Collected material:
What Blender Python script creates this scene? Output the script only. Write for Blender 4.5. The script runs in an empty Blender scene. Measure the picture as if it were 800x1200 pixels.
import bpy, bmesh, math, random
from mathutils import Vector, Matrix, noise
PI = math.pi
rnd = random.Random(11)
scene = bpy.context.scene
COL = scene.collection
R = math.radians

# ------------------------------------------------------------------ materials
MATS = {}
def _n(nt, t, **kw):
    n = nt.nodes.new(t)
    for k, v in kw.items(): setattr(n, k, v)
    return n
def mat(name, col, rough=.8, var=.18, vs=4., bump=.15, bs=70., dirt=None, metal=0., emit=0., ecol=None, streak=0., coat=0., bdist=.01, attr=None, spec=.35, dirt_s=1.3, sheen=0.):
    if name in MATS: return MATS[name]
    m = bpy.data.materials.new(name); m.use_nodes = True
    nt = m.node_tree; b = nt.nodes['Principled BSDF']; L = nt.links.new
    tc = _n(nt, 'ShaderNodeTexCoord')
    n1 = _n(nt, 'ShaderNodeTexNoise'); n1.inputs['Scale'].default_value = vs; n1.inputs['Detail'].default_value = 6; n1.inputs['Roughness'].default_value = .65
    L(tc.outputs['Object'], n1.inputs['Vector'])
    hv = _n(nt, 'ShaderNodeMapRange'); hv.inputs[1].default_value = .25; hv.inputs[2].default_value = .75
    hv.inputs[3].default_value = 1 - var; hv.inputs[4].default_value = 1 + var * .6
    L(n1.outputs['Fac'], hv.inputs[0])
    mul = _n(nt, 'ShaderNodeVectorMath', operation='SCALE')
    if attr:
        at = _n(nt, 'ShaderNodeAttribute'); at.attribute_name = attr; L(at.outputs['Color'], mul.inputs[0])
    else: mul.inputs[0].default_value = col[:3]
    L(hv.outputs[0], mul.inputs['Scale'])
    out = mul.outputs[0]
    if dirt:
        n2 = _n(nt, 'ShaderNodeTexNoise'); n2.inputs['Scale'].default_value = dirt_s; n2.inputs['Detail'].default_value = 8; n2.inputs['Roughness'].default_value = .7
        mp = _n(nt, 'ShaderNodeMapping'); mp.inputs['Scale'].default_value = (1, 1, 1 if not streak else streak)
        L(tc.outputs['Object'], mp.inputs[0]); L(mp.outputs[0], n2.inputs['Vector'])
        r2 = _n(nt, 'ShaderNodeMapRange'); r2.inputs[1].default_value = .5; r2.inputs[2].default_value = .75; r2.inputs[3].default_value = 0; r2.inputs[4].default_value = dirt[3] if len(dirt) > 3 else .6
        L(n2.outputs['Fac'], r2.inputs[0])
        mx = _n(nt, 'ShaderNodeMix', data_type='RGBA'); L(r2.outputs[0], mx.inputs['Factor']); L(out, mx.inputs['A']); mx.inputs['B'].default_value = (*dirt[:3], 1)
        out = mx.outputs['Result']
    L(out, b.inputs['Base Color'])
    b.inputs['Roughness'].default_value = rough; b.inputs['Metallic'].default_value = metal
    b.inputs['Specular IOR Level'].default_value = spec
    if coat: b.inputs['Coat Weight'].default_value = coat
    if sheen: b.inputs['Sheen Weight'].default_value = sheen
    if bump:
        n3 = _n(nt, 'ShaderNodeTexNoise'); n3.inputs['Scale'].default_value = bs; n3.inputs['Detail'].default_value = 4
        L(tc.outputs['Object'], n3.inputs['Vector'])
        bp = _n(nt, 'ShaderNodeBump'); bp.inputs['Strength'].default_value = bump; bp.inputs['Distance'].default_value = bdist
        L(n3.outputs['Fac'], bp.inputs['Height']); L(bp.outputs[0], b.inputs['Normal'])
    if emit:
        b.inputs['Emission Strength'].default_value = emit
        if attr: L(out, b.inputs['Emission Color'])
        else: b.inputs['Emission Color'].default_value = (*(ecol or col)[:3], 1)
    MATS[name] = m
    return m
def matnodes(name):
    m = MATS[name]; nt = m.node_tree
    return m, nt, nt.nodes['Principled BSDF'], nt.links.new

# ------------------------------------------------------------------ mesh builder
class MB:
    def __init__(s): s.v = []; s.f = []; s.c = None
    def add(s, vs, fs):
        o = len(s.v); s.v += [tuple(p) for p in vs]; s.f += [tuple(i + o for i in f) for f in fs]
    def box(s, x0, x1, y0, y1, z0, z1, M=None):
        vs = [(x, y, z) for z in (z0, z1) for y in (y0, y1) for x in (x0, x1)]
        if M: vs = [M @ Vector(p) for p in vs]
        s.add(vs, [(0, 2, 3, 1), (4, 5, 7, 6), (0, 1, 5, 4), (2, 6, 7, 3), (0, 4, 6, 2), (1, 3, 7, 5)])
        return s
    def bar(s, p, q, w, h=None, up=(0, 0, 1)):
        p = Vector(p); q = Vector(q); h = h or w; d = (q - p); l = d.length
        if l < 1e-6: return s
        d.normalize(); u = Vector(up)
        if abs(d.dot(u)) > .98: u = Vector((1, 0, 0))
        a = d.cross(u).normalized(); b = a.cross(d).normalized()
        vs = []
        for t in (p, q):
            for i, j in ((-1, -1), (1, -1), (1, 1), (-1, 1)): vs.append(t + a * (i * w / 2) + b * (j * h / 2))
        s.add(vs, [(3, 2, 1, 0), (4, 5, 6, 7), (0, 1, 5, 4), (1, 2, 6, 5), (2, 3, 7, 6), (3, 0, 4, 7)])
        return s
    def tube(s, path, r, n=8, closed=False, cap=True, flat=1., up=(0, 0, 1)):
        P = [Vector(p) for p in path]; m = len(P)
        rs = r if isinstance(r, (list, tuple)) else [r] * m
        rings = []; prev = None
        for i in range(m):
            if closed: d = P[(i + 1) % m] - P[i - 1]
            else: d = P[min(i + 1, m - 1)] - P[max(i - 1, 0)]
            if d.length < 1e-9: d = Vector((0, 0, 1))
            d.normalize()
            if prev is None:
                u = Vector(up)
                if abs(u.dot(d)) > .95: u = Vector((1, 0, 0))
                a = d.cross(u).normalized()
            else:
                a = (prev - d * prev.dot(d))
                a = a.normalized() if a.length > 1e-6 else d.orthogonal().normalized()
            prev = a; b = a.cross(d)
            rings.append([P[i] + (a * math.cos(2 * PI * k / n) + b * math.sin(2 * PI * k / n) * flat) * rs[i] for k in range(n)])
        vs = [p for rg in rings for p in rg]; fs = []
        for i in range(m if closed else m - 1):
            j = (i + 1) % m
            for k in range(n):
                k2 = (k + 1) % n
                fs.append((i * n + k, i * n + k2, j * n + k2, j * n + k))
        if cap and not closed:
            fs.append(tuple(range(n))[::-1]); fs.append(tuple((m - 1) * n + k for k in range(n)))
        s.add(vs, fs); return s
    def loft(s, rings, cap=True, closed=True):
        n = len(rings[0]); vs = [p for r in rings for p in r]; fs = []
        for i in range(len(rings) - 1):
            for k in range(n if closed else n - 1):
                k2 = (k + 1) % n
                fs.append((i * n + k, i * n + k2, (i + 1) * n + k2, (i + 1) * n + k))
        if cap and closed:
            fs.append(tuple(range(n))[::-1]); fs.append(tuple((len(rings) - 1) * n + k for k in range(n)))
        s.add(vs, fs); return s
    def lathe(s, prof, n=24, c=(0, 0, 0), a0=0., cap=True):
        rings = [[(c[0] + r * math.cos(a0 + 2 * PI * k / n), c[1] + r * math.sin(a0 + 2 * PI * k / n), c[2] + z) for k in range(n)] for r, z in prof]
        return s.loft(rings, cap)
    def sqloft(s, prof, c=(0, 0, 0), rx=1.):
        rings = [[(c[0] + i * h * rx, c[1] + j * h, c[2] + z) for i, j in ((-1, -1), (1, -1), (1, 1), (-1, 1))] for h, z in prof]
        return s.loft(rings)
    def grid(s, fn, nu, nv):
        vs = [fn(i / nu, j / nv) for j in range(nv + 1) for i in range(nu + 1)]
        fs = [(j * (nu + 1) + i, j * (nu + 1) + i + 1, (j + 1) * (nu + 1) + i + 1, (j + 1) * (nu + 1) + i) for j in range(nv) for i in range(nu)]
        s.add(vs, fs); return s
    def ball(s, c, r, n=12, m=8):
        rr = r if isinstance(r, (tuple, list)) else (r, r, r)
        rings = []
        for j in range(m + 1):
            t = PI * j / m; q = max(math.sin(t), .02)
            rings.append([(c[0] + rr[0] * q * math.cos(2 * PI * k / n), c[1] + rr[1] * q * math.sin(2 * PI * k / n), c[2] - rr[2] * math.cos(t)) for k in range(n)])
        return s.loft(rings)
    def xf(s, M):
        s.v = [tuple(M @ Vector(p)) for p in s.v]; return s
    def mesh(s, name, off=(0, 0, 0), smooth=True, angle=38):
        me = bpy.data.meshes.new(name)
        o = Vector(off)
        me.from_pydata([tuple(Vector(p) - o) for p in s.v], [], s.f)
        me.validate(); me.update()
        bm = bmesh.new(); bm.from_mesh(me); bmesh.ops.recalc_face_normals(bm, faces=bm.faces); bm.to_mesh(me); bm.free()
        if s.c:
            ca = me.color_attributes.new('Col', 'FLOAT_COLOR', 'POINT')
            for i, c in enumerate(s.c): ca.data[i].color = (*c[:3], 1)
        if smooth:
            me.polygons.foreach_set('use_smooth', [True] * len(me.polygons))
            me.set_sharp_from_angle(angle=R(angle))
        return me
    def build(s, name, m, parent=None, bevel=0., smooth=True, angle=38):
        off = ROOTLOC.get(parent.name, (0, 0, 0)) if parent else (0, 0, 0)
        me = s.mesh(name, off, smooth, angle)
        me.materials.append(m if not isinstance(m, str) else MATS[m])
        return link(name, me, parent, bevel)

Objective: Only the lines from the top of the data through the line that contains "R = math.radians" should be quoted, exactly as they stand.

Final result:
What Blender Python script creates this scene? Output the script only. Write for Blender 4.5. The script runs in an empty Blender scene. Measure the picture as if it were 800x1200 pixels.
import bpy, bmesh, math, random
from mathutils import Vector, Matrix, noise
PI = math.pi
rnd = random.Random(11)
scene = bpy.context.scene
COL = scene.collection
R = math.radians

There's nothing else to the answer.